Upon graduating from Barnard in 1953, she entered Harvard Law School, where she was among a small number of women in her class. The environment was hostile, particularly for Fenwick, who experienced “a lot of resistance while there based on race and gender,” explained David Colby Reed, her cousin and legal guardian, to the Harvard Law Bulletin. But even in the face of these challenges, Fenwick flourished and went on to study at the London School of Economics.

Soon after completing her education, she joined the United Nations, where she later assumed the role of chief of the Division of Human Rights, specializing in protections for indigenous populations and the study of racial, gender, and religious discrimination.

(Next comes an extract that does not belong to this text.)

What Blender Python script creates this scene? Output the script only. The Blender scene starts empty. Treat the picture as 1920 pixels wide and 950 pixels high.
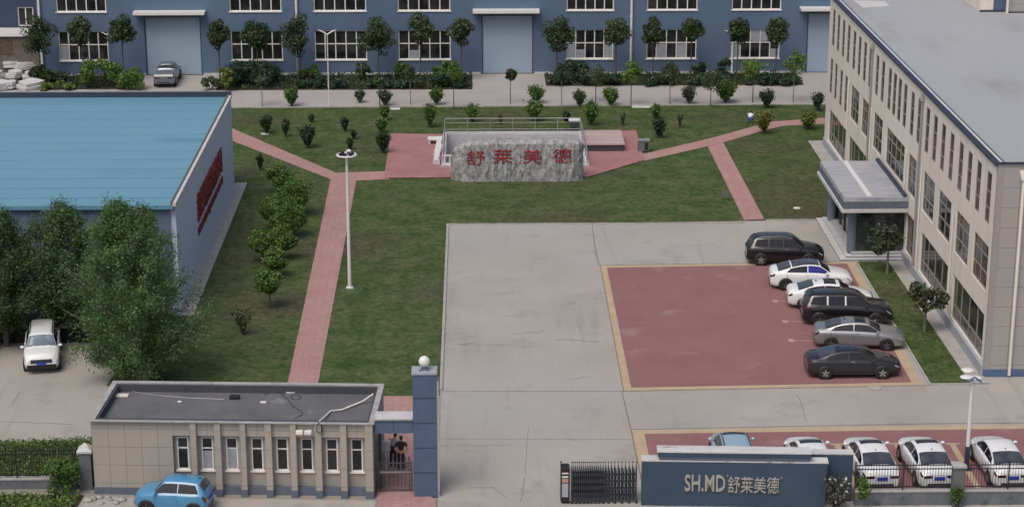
import bpy, bmesh, math, random
import numpy as np
from mathutils import Vector, Matrix
from mathutils.bvhtree import BVHTree
R = math.radians
SC = bpy.context.scene
COL = SC.collection
# ------------------------------------------------------------------ camera, sky, sun, exposure
FPX, CAMH = 3800.0, 37.0
PITCH = math.atan(1165 / FPX)
YAW = math.atan(75 * math.cos(PITCH) / FPX)
cd = bpy.data.cameras.new("camera")
cam = bpy.data.objects.new("camera", cd)
COL.objects.link(cam)
cam.location = (0, 0, CAMH)
cam.rotation_euler = (math.pi / 2 - PITCH, 0, -YAW)
cd.sensor_width = 36
cd.lens = 36 * FPX / 1920
cd.clip_end = 6000
SC.camera = cam
w = bpy.data.worlds.new("World")
SC.world = w
w.use_nodes = True
nt = w.node_tree
sky = nt.nodes.new("ShaderNodeTexSky")
sky.sky_type = 'NISHITA'
sky.sun_disc = False
SUN_EL, SUN_AZ = R(58), R(212)
sky.sun_elevation = SUN_EL
sky.sun_rotation = SUN_AZ
sky.air_density = 1.0
sky.dust_density = 6.0
sky.ozone_density = 1.0
bg = nt.nodes["Background"]
bg.inputs[1].default_value = 0.14
nt.links.new(sky.outputs[0], bg.inputs[0])
ld = bpy.data.lights.new("sun", 'SUN')
ld.energy = 1.2
ld.angle = R(32)
ld.color = (1.0, 0.95, 0.89)
sun = bpy.data.objects.new("sun", ld)
COL.objects.link(sun)
sdir = Vector((math.sin(SUN_AZ) * math.cos(SUN_EL), math.cos(SUN_AZ) * math.cos(SUN_EL), math.sin(SUN_EL)))
sun.rotation_euler = (-sdir).to_track_quat('-Z', 'Y').to_euler()
sun.location = sdir * 300
SC.view_settings.view_transform = 'Standard'
SC.view_settings.look = 'None'
SC.view_settings.gamma = 1.0
SC.view_settings.exposure = -0.14
SC.view_settings.use_curve_mapping = False
SC.cycles.max_bounces = 5
SC.cycles.diffuse_bounces = 3
SC.cycles.glossy_bounces = 3
SC.cycles.transmission_bounces = 3
SC.cycles.transparent_max_bounces = 6

# ------------------------------------------------------------------ photograph pixel -> point on a plane of the place
fw = np.array([math.sin(YAW) * math.cos(PITCH), math.cos(YAW) * math.cos(PITCH), -math.sin(PITCH)])
rt = np.array([math.cos(YAW), -math.sin(YAW), 0])
up = np.cross(rt, fw)
C0 = np.array([0, 0, CAMH])
def ray(px, py): return fw + rt * (px - 960) / FPX - up * (py - 475) / FPX
def G(px, py, z=0.0):
    d = ray(px, py); return C0 + d * (z - CAMH) / d[2]
def PX(px, py, X):
    d = ray(px, py); return C0 + d * X / d[0]
def PY(px, py, Y):
    d = ray(px, py); return C0 + d * Y / d[1]
def scale_at(p): return FPX / float((np.array(p) - C0) @ fw)
def g2(pts): return [tuple(G(x, y)[:2]) for x, y in pts]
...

“Lila Fenwick was an extraordinary leader who devoted her career at the United Nations to protecting the human rights of all people across the globe,” Harvard Law School dean John F. Manning wrote in a press release. “Her leadership, humanity, and wisdom will be sorely missed.”

Fenwick’s accomplishments were widely recognized. She was one of 50 trailblazing women graduates of Harvard Law school to be featured in Harvard Law Bulletin’s article “Nifty Fifty,” in celebration of the school’s 50th anniversary of admitting women. And she was in good company: Right below her photograph and bio is Supreme Court Justice Ruth Bader Ginsberg CLS ’59.

“She just knew how she wanted to live and lived the way she wanted to,” said Reed.

And by following her calling, she opened countless doors for Black women in the legal field. Reed told the Harvard Crimson that her wish was to leave her estate to scholarships and academic programming that supports the achievements of Black women in higher education. “She would want to be remembered for that belief in that kind of patronage of and cultivation of a new generation of leaders,” said Reed.